Rimborsopoli, la Cassazione mette la parola definitiva sull’indagine sulle presunte spese pazze dei consiglieri regionali relative al periodo tra il 2008 e il 2012. La Suprema Corte ha in sostanza azzerato le condanne, in parte per prescrizione, in parte riqualificando le accuse e dichiarandole quindi prescritte. Cancellate le condanne anche ai tre esponenti del Pirellone comaschi ancora coinvolti nella vicenda, Gianluca Rinaldin e Giorgio Pozzi di Forza Italia e Luca Gaffuri del Pd.
Politici ed ex politici lombardi erano accusati di essersi fatti rimborsare con soldi pubblici, per un totale di circa 3 milioni in quattro anni, le spese più varie, in particolare pranzi e cene.
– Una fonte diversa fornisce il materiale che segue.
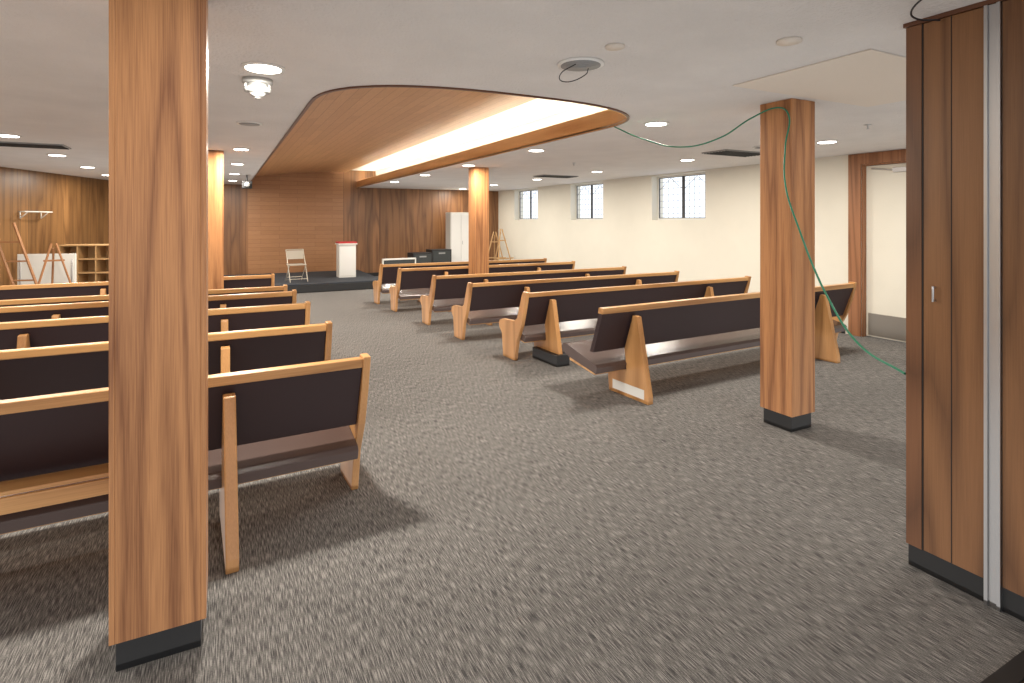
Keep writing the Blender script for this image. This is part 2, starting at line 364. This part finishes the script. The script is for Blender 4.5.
for s in(-.44,.42): b.box((s,-.03,.0),(s+.03,.03,.64),M_white); b.box((s-.0,-.22,.0),(s+.03,.22,.035),M_white)
b.box((-.44,-.03,.6),(.45,.03,.64),M_white); b.box((-.44,-.03,.25),(.45,.03,.28),M_white)
b.done(.004,loc=(3.95,13.8,0),rotz=.1)
for (x,y,w,h) in((4.75,14.6,.55,.72),(5.4,14.9,.6,.78)):
    b=B('upright_speaker'); b.box((-w/2,-.2,0),(w/2,.2,h),M_black); b.box((-w/2+.03,-.21,.05),(w/2-.03,-.2,h-.04),M_greenboard); b.box((-.1,-.215,h-.12),(.1,-.21,h-.08),M_greymetal)
    b.done(.01,loc=(x,y,0),rotz=.1)
b=B('white_locker_cabinet'); b.box((-.32,-.2,.0),(.32,.2,1.82),M_white); b.box((-.30,-.212,.04),(-.005,-.2,1.78),M_trimwhite); b.box((.005,-.212,.04),(.30,-.2,1.78),M_trimwhite); b.tube((.04,-.23,.9),(.04,-.23,1.0),.008,M_alu); b.done(.004,loc=(6.15,15.3,0))
def easel(x,y,r,h=1.5,m=M_tan):
    b=B('wooden_easel')
    b.tube((-.35,-.1,0),(-.03,.12,h),.018,m,6); b.tube((.35,-.1,0),(.03,.12,h),.018,m,6); b.tube((0,.5,0),(0,.14,h*.93),.018,m,6)
    b.box((-.32,-.07,h*.38),(.32,-.02,h*.38+.03),m); b.box((-.14,.06,h*.75),(.14,.09,h*.75+.03),m)
    b.done(loc=(x,y,0),rotz=r)
easel(7.0,14.0,.3,1.35); easel(7.15,14.9,-.4,1.25)
b=B('cubby_shelf'); m=M_tan; w=.95;h=1.12;dp=.38
b.box((-w/2,-dp/2,0),(-w/2+.025,dp/2,h),m); b.box((w/2-.025,-dp/2,0),(w/2,dp/2,h),m); b.box((-w/2,dp/2-.012,0),(w/2,dp/2,h),m)
for q in range(5): z=.03+q*(h-.055)/4; b.box((-w/2+.025,-dp/2,z),(w/2-.025,dp/2-.012,z+.025),m)
for q in(1,2): b.box((-w/2+q*w/3-.01,-dp/2,.05),(-w/2+q*w/3+.01,dp/2-.012,h-.03),m)
b.done(loc=(-2.28,13.6,0),rotz=-.28)
b=B('folding_white_table'); b.box((-.45,-.02,.05),(.45,.02,1.0),M_white); b.tube((-.4,-.03,0),(-.4,-.03,.9),.012,M_alu); b.tube((.4,-.03,0),(.4,-.03,.9),.012,M_alu); b.done(.004,loc=(-2.75,12.6,0),rotz=-.28)
easel(-2.5,11.9,.3,1.2,M_easel)
b=B('leaning_timber_ladder')
for s in(0,.3): b.tube((s,0,0),(s-.55,.25,1.55),.022,M_easel,6)
for q in range(1,5): t=q/5; b.tube((-.55*t,.25*t,1.55*t),(.3-.55*t,.25*t,1.55*t),.014,M_easel,6)
b.done(loc=(-2.8,11.6,0),rotz=-.1)
b=B('wall_coat_rack'); 
b.tube((0,0,0),(0,.75,0),.012,M_white); b.tube((0,.1,0),(-.16,.1,.0),.01,M_white); b.tube((0,.65,0),(-.16,.65,0),.01,M_white); b.tube((-.13,.1,0),(-.13,.1,-.12),.01,M_white); b.tube((-.13,.65,0),(-.13,.65,-.12),.01,M_white); b.tube((0,.1,0),(-.13,.1,-.12),.008,M_white); b.tube((0,.65,0),(-.13,.65,-.12),.008,M_white)
pr=p0+d.normalized()*7.15
b.done(loc=(pr.x+.18,pr.y+.05,1.75),rotz=ang)
# ------------------------------------------------------------ ceiling fixtures
def downlight(x,y,r=.095,E=42,on=True):
    b=B('recessed_downlight'); 
    b.tube((x,y,H-.010),(x,y,H-.0005),r+.022,M_trimwhite,28)
    b.tube((x,y,H-.014),(x,y,H-.010),r,M_lamp if on else M_greymetal,28)
    b.done()
    if on:
        l=bpy.data.lights.new('downlight','AREA'); l.shape='DISK'; l.size=r*2; l.energy=E; l.color=(1,.93,.82)
        o=bpy.data.objects.new('downlight_lamp',l); o.location=(x,y,H-.02); scene.collection.objects.link(o)
for y in(3.66,7.98,10.1,12.3,14.4): downlight(.22,y,.10 if y<4 else .085,62 if y<8.5 else 36)
downlight(.23,5.83,.09,0,False)
for y in(4.07,6.34,8.6,10.85,13.1): downlight(3.64,y)
for y in(4.1,6.3,8.6,10.85,13.1,15.2): downlight(6.25,y,.095,34)
for y in(3.6,5.7,7.85,9.9,11.9,13.8): downlight(-2.05,y)
for y in(4.7,6.9): downlight(-4.1,y)
for x in(.22,3.9,6.25,-2.05): 
    for y in(1.6,-.8): downlight(x,y,.095,9)
def disc(name,x,y,r,m,h=.012,rings=0):
    b=B(name); b.tube((x,y,H-h),(x,y,H-.0005),r,M_trimwhite if rings else m,28)
    for k in range(rings):
        rr=r*(.86-.2*k); b.tube((x,y,H-h-.004-k*.004),(x,y,H-h-k*.004),rr,m if k%2==0 else M_greymetal,28)
    b.done()
disc('round_air_diffuser',1.86,2.72,.135,M_greymetal,.012,4)
disc('ceiling_cover_plate',1.83,2.36,.05,M_ceil2)
disc('ceiling_cover_plate',2.56,1.88,.06,M_ceil2)
disc('round_air_diffuser',6.0,4.75,.13,M_greymetal,.012,4)
b=B('smoke_alarm_horn'); x,y=.205,3.99
b.tube((x,y,H-.028),(x,y,H-.0005),.092,M_horn,24); b.tube((x,y,H-.06),(x,y,H-.028),.06,M_greymetal,24,.062)
b.tube((x,y,H-.085),(x,y,H-.06),.078,M_horn,24,.082); b.tube((x,y,H-.115),(x,y,H-.085),.03,M_horn,20,.06); b.tube((x,y,H-.125),(x,y,H-.115),.02,M_greymetal,16)
for a in range(4): b.box((x+.07*math.cos(a*1.57)-.006,y+.07*math.sin(a*1.57)-.006,H-.065),(x+.07*math.cos(a*1.57)+.006,y+.07*math.sin(a*1.57)+.006,H-.025),M_horn)
b.done()
def vent(x,y,sx,sy):
    b=B('ceiling_air_grille'); b.box((x-sx/2,y-sy/2,H-.015),(x+sx/2,y+sy/2,H-.001),M_greymetal)
    n=8
    for k in range(n):
        yy=y-sy/2+.03+(sy-.06)*k/(n-1); b.box((x-sx/2+.02,yy-.006,H-.022),(x+sx/2-.02,yy+.006,H-.015),M_black)
    b.done()
vent(6.2,5.35,.85,.42); vent(6.15,9.9,.85,.42); vent(-2.1,8.7,.8,.4)
B('ceiling_access_hatch').box((3.07,1.77,H-.008),(4.6,2.68,H-.0005),M_ceil2).done(.002)
for (x,y) in((5.5,3.2),(5.0,7.5)):
    b=B('sprinkler_head'); b.tube((x,y,H-.006),(x,y,H-.0005),.03,M_alu,16); b.tube((x,y,H-.04),(x,y,H-.006),.008,M_alu,8); b.tube((x,y,H-.044),(x,y,H-.04),.018,M_alu,12); b.done()
b=B('ceiling_projector'); b.tube((.45,12.6,H-.0005),(.45,12.6,H-.13),.015,M_black); b.box((.36,12.45,H-.27),(.54,12.8,H-.13),M_black); b.tube((.45,12.45,H-.2),(.45,12.38,H-.2),.05,M_greymetal,16); b.done(.01)
curve('green_extension_cable',[(3.33,4.30,2.49),(3.38,3.99,2.347),(3.52,3.64,2.232),(3.63,3.30,2.274),(3.72,3.05,2.41),(3.772,2.88,2.46),(3.74,2.76,2.40),(3.58,2.66,2.12),(3.48,2.59,1.88),(3.30,2.35,1.536),(3.13,2.04,1.136),(2.985,1.777,.94),(2.84,1.482,.88)],.006,M_green)
curve('black_wire',[(1.80,2.68,H-.02),(1.74,2.75,H-.07),(1.82,2.82,H-.09),(1.92,2.76,H-.05),(1.90,2.70,H-.03)],.003,M_black)
curve('black_wire',[(2.45,1.15,H-.01),(2.58,1.32,H-.03),(2.7,1.36,H-.035),(2.82,1.33,H-.03)],.004,M_black)
# ------------------------------------------------------------ lights/world
l=bpy.data.lights.new('added_fill','AREA'); l.shape='RECTANGLE'; l.size=12.5; l.size_y=17.0; l.energy=290; l.color=(1,.975,.94)  # added unseen fill just above the floor, brightens the ceiling; not a fixture
o=bpy.data.objects.new('added_bounce_fill',l); o.location=(1.2,7.1,.012); o.rotation_euler=(math.pi,0,0); scene.collection.objects.link(o)
w=bpy.data.worlds.new('sky'); scene.world=w; w.use_nodes=True
bg=w.node_tree.nodes['Background']; bg.inputs[0].default_value=(.86,.92,1,1); bg.inputs[1].default_value=1.4
# ------------------------------------------------------------ camera
cam=bpy.data.cameras.new('camera'); co=bpy.data.objects.new('camera',cam); scene.collection.objects.link(co)
cam.sensor_width=36; cam.lens=36*560/1024; cam.shift_y=-121.5/1024
th=math.atan(290/560)
co.location=(0,0,1.6); co.rotation_euler=(math.pi/2,0,-th)
cam.clip_start=.05
scene.camera=co
scene.view_settings.view_transform='Standard'
scene.view_settings.exposure=0.15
In primo e poi in secondo grado erano stati condannati quasi 50 consiglieri regionali.
La decisione
Nelle scorse ore la decisione della Corte di Cassazione, che ha riqualificato l’accusa di peculato in indebita percezione di erogazioni pubbliche per una parte degli ex esponenti della politica lombarda e ha dichiarato per loro la prescrizione. Per altri imputati ha dichiarato prescritto il peculato perché commesso prima del dicembre 2009. Per altri ancora ha annullato con rinvio a un nuovo giudizio di appello, per un difetto di motivazione, la sentenza di condanna di secondo grado. Solo tre gli imputati condannati in via definitiva.
I commenti
Condanne cancellate per i tre consiglieri comaschi che ancora erano coinvolti nella vicenda. “E’ difficile commentare dopo tutto questo tempo – dice Giorgio Pozzi – Sono comunque felice. Con la mia coscienza sono sempre stato serenissimo e il risultato mi fa solo piacere. Abbiamo agito sempre solo per il bene della nostra regione”.
Luca Gaffuri è pronto a presentare un ulteriore ricorso. “La sentenza della Cassazione solleva me e la mia famiglia da un peso enorme, ma alla fine di questo percorso, durato dieci anni, sono lieto di poter affermare ancora una volta la mia fiducia nella giustizia – commenta Luca Gaffuri – Dal punto di vista personale e di uomo pubblico, vorrei vedere cancellata dal giudizio sul mio operato la parola prescrizione, ragione per la quale chiederò al mio avvocato di fare un ulteriore ricorso perché venga ristabilita fino in fondo la verità”.